TASK GOAL. Copy exactly the lines from the start of the data below through the one that carries "gg.build('conductor_rod', M['iron'], lc)", and only those.
* Begin COLLECTED MATERIAL *
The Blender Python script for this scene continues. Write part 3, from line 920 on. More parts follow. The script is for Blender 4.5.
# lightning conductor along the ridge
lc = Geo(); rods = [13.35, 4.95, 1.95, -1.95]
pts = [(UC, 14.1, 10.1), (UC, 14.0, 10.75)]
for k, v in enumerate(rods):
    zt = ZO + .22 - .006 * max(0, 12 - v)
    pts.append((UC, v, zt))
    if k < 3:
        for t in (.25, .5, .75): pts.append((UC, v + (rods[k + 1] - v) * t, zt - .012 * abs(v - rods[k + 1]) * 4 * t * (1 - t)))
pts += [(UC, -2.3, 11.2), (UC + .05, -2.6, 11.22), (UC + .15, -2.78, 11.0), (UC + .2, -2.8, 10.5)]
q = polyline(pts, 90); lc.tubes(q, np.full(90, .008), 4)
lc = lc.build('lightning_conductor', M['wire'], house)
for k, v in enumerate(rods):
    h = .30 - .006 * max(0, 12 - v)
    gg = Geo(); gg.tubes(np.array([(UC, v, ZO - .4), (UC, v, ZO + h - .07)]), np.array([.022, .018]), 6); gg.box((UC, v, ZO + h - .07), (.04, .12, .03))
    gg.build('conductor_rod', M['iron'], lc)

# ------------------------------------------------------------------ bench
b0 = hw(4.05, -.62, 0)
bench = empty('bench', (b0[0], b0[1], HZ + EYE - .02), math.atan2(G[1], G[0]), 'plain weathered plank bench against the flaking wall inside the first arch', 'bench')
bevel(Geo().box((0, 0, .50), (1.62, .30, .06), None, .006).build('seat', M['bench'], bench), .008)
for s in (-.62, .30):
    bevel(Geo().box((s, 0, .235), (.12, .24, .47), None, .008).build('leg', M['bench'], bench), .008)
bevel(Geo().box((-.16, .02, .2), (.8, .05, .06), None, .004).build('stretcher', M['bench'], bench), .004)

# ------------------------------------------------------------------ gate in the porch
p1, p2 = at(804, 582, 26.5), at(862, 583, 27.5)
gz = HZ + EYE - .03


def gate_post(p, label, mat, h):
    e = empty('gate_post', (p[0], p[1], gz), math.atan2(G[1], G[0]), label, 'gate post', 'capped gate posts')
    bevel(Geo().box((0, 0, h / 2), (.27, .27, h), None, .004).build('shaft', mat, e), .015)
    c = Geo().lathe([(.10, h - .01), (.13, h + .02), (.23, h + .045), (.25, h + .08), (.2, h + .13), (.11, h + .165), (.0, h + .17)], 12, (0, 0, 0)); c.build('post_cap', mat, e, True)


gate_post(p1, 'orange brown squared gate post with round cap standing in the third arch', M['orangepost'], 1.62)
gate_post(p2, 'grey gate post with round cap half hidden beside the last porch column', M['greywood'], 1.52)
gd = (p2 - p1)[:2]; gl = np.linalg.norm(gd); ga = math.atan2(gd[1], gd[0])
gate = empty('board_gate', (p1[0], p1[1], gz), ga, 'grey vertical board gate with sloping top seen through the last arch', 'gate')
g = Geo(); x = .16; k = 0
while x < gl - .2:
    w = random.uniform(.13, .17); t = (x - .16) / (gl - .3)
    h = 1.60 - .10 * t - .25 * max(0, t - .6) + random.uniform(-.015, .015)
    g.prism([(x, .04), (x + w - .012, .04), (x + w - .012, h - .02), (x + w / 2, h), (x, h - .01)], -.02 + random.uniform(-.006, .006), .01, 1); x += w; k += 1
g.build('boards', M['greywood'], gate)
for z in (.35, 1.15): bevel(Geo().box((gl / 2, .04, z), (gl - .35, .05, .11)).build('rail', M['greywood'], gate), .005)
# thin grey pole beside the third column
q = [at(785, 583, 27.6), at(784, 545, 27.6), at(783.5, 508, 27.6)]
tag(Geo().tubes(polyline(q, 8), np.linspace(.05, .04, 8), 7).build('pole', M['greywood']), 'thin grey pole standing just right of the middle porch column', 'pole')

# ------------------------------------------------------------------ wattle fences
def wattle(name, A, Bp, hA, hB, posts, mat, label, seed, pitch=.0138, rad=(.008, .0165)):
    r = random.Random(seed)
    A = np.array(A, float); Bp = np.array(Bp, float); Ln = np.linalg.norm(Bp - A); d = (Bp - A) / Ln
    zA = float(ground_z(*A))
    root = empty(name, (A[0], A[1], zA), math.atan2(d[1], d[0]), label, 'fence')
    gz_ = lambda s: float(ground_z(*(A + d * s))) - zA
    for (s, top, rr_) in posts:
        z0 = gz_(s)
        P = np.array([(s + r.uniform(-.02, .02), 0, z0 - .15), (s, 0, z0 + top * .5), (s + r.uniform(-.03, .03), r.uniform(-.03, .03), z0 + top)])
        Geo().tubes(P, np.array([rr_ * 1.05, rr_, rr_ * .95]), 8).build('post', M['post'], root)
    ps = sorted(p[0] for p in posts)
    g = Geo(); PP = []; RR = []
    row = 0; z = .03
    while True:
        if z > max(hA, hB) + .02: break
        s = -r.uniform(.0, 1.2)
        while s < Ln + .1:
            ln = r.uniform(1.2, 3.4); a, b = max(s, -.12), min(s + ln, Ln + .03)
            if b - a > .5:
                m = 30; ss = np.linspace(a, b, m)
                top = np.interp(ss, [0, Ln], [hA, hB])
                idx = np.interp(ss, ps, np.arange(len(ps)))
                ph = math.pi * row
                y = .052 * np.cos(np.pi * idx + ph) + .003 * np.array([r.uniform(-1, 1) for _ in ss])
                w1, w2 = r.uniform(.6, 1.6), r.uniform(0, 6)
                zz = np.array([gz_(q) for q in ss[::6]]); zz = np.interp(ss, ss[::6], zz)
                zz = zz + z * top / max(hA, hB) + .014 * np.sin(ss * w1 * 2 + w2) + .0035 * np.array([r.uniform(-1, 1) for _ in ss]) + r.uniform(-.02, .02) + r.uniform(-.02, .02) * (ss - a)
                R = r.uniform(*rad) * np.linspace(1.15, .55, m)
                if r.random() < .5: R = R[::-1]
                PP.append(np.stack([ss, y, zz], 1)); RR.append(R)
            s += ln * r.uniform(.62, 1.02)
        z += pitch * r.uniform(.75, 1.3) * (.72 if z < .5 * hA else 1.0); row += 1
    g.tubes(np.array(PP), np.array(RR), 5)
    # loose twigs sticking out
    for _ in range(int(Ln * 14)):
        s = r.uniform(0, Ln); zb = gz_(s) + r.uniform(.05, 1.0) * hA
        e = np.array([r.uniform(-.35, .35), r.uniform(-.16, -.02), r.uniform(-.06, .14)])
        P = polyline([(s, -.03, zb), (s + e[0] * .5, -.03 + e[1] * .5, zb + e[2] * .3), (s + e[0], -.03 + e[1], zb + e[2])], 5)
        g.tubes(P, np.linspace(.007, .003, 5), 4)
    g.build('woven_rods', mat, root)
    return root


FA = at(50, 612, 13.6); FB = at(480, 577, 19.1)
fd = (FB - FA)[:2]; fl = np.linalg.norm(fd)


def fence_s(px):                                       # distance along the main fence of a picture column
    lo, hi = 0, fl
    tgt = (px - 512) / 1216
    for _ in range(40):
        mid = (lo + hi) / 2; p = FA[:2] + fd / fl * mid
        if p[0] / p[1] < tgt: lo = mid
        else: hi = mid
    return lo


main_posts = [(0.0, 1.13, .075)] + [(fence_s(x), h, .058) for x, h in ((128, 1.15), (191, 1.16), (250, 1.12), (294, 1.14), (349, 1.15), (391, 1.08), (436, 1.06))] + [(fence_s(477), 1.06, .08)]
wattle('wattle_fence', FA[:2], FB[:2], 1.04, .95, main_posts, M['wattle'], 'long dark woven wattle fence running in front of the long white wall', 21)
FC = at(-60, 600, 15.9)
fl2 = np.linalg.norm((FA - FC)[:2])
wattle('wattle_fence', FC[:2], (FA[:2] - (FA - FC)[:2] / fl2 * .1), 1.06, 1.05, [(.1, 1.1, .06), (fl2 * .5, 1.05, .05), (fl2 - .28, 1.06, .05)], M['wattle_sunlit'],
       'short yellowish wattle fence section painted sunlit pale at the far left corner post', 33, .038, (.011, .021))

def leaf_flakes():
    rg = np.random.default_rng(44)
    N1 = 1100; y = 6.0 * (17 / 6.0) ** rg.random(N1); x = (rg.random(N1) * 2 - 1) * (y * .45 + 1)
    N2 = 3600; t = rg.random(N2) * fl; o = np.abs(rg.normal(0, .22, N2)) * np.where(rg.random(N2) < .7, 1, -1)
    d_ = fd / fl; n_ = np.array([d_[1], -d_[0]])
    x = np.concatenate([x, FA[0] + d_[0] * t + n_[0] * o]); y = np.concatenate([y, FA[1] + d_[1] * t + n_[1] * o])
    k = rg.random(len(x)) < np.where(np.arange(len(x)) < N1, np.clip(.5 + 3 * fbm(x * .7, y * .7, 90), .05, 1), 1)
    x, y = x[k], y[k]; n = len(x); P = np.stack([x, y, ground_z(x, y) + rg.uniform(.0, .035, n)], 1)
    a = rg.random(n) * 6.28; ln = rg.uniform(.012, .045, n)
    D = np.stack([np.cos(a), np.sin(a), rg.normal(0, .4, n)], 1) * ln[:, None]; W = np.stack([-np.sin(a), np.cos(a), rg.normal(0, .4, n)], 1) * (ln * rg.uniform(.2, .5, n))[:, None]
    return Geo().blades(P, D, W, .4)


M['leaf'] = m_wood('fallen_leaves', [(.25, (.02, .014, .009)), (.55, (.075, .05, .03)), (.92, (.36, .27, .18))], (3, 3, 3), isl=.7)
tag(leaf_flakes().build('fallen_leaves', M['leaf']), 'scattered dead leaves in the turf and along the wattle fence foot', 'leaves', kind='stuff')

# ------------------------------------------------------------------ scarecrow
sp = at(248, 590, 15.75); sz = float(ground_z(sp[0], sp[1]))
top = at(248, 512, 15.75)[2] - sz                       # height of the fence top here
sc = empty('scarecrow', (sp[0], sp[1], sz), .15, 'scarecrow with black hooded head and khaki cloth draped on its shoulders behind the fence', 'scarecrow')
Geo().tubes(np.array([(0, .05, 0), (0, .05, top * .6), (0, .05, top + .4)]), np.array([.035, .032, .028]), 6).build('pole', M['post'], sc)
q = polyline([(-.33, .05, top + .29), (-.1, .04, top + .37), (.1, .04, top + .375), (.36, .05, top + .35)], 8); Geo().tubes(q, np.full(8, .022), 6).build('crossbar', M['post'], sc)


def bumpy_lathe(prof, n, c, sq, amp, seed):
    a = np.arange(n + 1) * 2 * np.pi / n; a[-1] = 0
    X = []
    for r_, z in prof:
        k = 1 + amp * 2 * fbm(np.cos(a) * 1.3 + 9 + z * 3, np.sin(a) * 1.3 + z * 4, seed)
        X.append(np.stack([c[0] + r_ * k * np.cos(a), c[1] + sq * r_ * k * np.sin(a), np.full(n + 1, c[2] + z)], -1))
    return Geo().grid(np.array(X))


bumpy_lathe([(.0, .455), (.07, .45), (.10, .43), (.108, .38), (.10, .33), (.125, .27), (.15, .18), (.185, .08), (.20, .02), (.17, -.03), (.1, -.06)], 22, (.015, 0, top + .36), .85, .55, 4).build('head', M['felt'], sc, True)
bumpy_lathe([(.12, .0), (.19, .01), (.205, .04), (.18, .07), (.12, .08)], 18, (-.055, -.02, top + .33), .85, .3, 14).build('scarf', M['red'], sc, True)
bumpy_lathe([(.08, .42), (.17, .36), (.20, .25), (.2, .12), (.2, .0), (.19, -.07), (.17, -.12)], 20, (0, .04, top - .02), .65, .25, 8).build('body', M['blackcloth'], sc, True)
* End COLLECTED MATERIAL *
WRITTEN ANSWER.
The Blender Python script for this scene continues. Write part 3, from line 920 on. More parts follow. The script is for Blender 4.5.
# lightning conductor along the ridge
lc = Geo(); rods = [13.35, 4.95, 1.95, -1.95]
pts = [(UC, 14.1, 10.1), (UC, 14.0, 10.75)]
for k, v in enumerate(rods):
    zt = ZO + .22 - .006 * max(0, 12 - v)
    pts.append((UC, v, zt))
    if k < 3:
        for t in (.25, .5, .75): pts.append((UC, v + (rods[k + 1] - v) * t, zt - .012 * abs(v - rods[k + 1]) * 4 * t * (1 - t)))
pts += [(UC, -2.3, 11.2), (UC + .05, -2.6, 11.22), (UC + .15, -2.78, 11.0), (UC + .2, -2.8, 10.5)]
q = polyline(pts, 90); lc.tubes(q, np.full(90, .008), 4)
lc = lc.build('lightning_conductor', M['wire'], house)
for k, v in enumerate(rods):
    h = .30 - .006 * max(0, 12 - v)
    gg = Geo(); gg.tubes(np.array([(UC, v, ZO - .4), (UC, v, ZO + h - .07)]), np.array([.022, .018]), 6); gg.box((UC, v, ZO + h - .07), (.04, .12, .03))
    gg.build('conductor_rod', M['iron'], lc)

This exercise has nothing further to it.